The Nobel Prize for Physics is a recognition of a project involving a rare kind of coordination

•The 2017 Nobel Prize for physics has been awarded to the LIGO-VIRGO collaboration for their detection of gravitational waves arising from the merger of two black holes. Gravitational waves are ripples in the fabric of spacetime caused by cataclysmic events in the universe such as colliding black holes or neutron stars. Though extremely violent, when these disturbances reach far-off regions in space and time the signals are weak and require extremely sensitive detectors to sense them. The very first detection of gravitational waves was made in September 2015, a signal of a black hole merger 1.3 billion years ago. In other words, the signals took that long to travel to Earth. Hence the observatory offers a way of looking back in time to unravel mysteries pertaining to the early days of the universe’s existence.

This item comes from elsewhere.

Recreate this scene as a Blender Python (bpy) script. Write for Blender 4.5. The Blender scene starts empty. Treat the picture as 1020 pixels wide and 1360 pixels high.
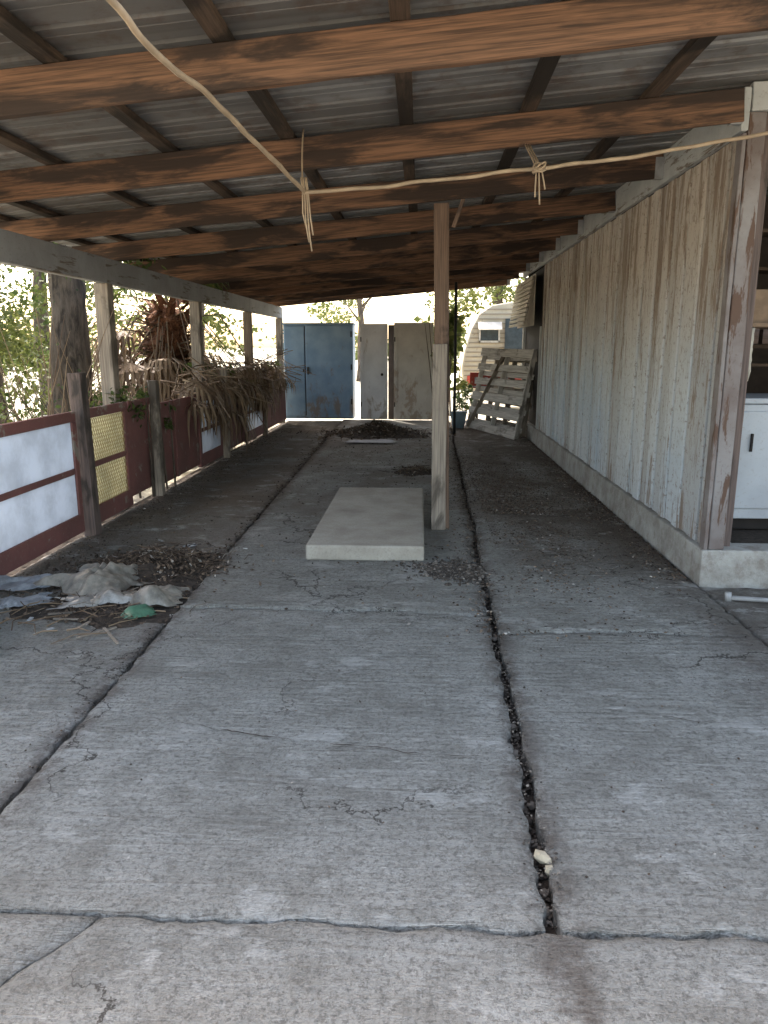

Since then, the LIGO-VIRGO collaboration has detected such signals four times. Just as astronomy offers a way of mapping the visible objects in the universe, gravitational wave astronomy is now a science of the near future whereby black holes, neutron stars and more such objects may be mapped. Rainer Weiss, who identified sources of noise that could drown the signal, gets one-half of the prize. Barry C. Barish’s main contribution in scaling up the project and Kip Thorne’s vision in guiding the large group of researchers are no less important, and in fact are aspects that capture the marvel of coordination in the LIGO-VIRGO collaboration.

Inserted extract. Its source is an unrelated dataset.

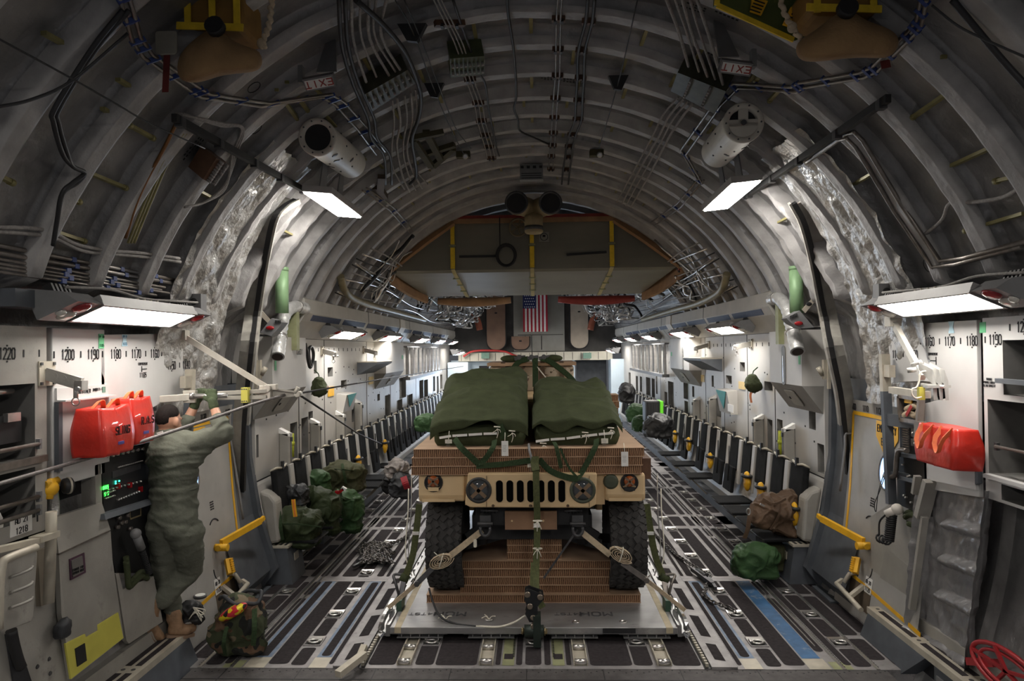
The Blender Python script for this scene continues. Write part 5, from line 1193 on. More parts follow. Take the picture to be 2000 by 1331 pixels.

•An example was the effort made to bring some coherence into the source modelling. Even though the detector had been built and was functional, the theory had to be developed. In order to coordinate this, Dr. Thorne invited researchers from around the globe to Caltech in the United States, and over a year and a half thought about the models of the source that had to be calculated. An ensuing paper published in Physical Review Letters, titled “The Last Three Minutes”, described issues of source modelling. Several Indians, including Bala Iyer and Sanjeev Dhurandhar, were involved in this work. It was then that Dr. Thorne realised that numerical models of relativity that could be fed into the computer and solved were needed. He roped in groups from the U.S. and Germany to develop numerical gravity. In addition to two detectors of LIGO, the Advanced VIRGO came online on August 1 this year. The advantage of having three detectors is that the location of the source can be determined more accurately. With the Japanese KAGRA detector set to go online in 2019 and LIGO India set to join in 2024, the possibility of using gravitational wave astronomy to look back in time, at the very origin of the universe, becomes a real possibility. When realised, this operation would owe, in no small measure, to the time spent in organising and focussing, even directing, the efforts of the large group of researchers, numbering over a thousand.